The move codifies the OPR as Part 14 of that regulation. The industry agues the OPR is not a food safety regulation and therefore doesn’t belong there.
Canadian Organic Growers and the Organic Federation of Canada plus other industry groups voiced their related concerns about it during a public comment period which ended April 21.
One of the main issues is that housing OPR in food safety regulation would restrict organic commodities permissible for certification to food, livestock feed, aquaculture and seed.
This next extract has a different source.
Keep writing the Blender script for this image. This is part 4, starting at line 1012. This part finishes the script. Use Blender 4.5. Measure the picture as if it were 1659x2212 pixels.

That would mean being unable to realize what are otherwise sizable market opportunities for non-food products such as organic textiles, pet food, Natural Health Products, body care and marijuana, the COG asserted in a recent release.
The sector is also unprepared to comply with new rules that would mean transporting and storing organic goods be certified, it said. Activities such as slaughtering, transportation and storage of organic products will now require organic certification, overriding the current system of attestations of compliance.
It would mean, for example, organically raised cattle could not be transported on the same trucks as commercial non-organic cattle. These requirements are needless, sector officials say.
“Our organic supply chain is not prepared for these dramatic changes and they are not necessary in maintaining organic integrity,” the COG stated in its release.
As well, organic certificates would have a 12-month expiry date even if the activity and product remains compliant with the Canadian Organic Standards and the operator was in the process of renewing their certificate. A related concern is that this will create confusion when products bearing an organic claim remain on store shelves beyond the expiry of their certificates.
Another concern is organic certificates will now need to declare the exact organic content percentage of multi-ingredient products on the organic certificate.
“This is not a realistic expectation,” the COG asserted in a release last week, noting that the percentage of organic contents may vary depending on the availability of organic ingredients at the time of processing. It wants the current system of categorizing the product as either organic (95 per cent or more) or 70-95 per cent organic content should be maintained.
The OPR was established in 2009 through an industry-government partnership. It is enforced by the Canadian Food Inspection Agency (CFIA).